Ailleurs sur le continent, les gouvernements de gauche peinent à répondre aux attentes de la population. La réélection des gouvernements de gauche dans plusieurs pays (Brésil, Chili, Uruguay) est loin d’être garantie dans un contexte où des turbulences sociales s’aggravent. Tout cela se conjugue pour fragiliser les projets d’intégration et de création de la Patria Grande.
À quand le retour des Yankees ?
Mais sans doute les adversaires les plus redoutables de l’ALBA se retrouvent au nord du Rio Grande. Certes, dans le sillon des débâcles de l’Irak et de l’Afghanistan, les États-Unis ont été discrets en Amérique du Sud ces dernières années, ce qui a profité non seulement au Venezuela et à l’ALBA, mais aussi au Brésil qui cherche à s’afficher comme puissance régionale, voire mondiale [6].
Dans le contexte de la crise énergétique mondiale cependant, il serait surprenant que Washington «oublie» sa sphère d’intérêts rapprochée. Actuellement, les États-Unis importent près de cinq millions de barils de pétrole par jour d’Amérique du sud, principalement du Venezuela ! Les réserves en hydrocarbures abondent dans les pays andins, sur la côte est (au large du Brésil) et bien sûr dans le bassin caribéen. Et ces chiffres étourdissants ne tiennent même pas compte du gaz naturel dont on connaît les réserves faramineuses en Bolivie et en Équateur.
Qu’attendre donc des États-Unis sinon un retour en force, à un moment ou l’autre ? Ce qui explique les investissements considérables qui sont actuellement consentis du côté de la Colombie, où l’aide et la présence militaires américaines ont considérablement augmenté. C’est tout un développement pour un pays qui a la plus longue frontière avec le Venezuela et qui a avec Hugo Chavez une longue série de contentieux. Autre signe avant-coureur, l’administration Bush vient de remettre en place la lVe flotte (démembrée en 1950) et dont le mandat est de «sécuriser» la Caraïbe et les océans entourant l’Amérique du Sud. [7]
Les objectifs officiels de l’ALBA (2004)
|
Pierre Beaudet est professeur à l’École de développement international et mondialisation de l’Université d’Ottawa.
—
[1] Emir Sader, « América Latina en Movimiento », 7 mai 2007, en ligne : http://alainet.org/. Texte traduit par RISAL, Réseau d’information et de solidarité avec l’Amérique latine (http://risal.collectifs.net/).
[2] Le pays acheteur paie immédiatement 40% de la valeur du pétrole.

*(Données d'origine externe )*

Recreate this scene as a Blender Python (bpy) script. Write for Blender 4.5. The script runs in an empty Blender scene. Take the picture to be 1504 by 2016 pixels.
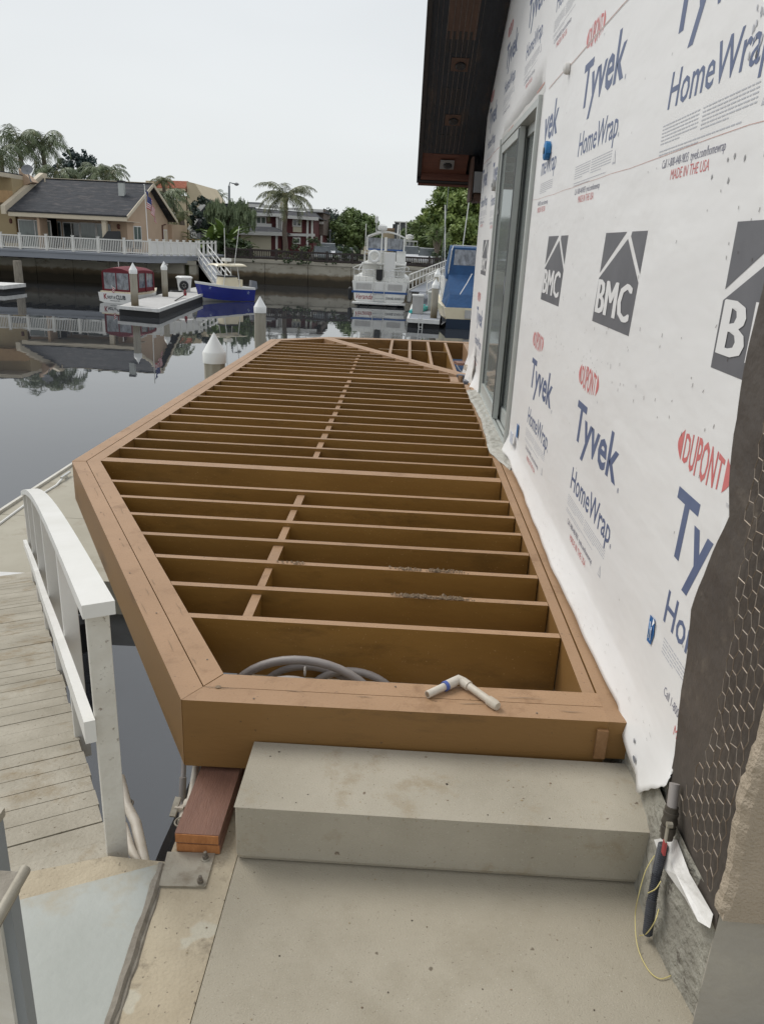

L’autre 60% est reconduit dans une dette à long terme à 1% de taux d’intérêt.
[3] Selon l’Economist Intelligence Unit, la générosité du Venezuela lui coûte cher. La dette de PDVSA est très élevée (64 milliards), ce qui lui interdit d’investir dans la croissance de la production locale qui a décru de 3,2 millions de barils par jour (2002) à moins de 2,5 millions aujourd’hui. « Venezuela: political reform or regime demise? », Latin America Report, n°27, 23 juillet 2008.
[4] Les coopérants cubains rendent possible le travail des «Misiones» (Robinson, Ribas, Sucre et Vuelvan Caras), ces projets spéciaux conçus par le gouvernement de Chavez pour fournir les services de bases dans les bidonvilles de Caracas et les villes de l’intérieur.
[5] Encuentro de los Movimientos Sociales en el Marco de la V Cumbre de la Alternativa Bolivariana para los Pueblos de Nuestra América Tratado de Comercio de los Pueblos, Tintorero (Venezuela), 28 et 29 avril 2007.
[6] Les économistes ont inventé un nouvel acronyme pour désigner les pays qui «émergent» et qui contestent l’hégémonie de la «triade» (Amérique du Nord, Union Européenne, Japon). Il s’agit des «BRICS» pour Brésil – Russie – Inde – Chine – South Africa. Il ne fait pas de doute en tout cas que ce sont ces «BRICS» qui ont fait dérailler les négociations entreprises sous l’égide de l’Organisation mondiale du commerce (OMC) à Doha à l’été 2008.
[7] Jules Dufour, « Le retour de la IVe Flotte », Alternatives, volume 15, no 1, septembre 2008.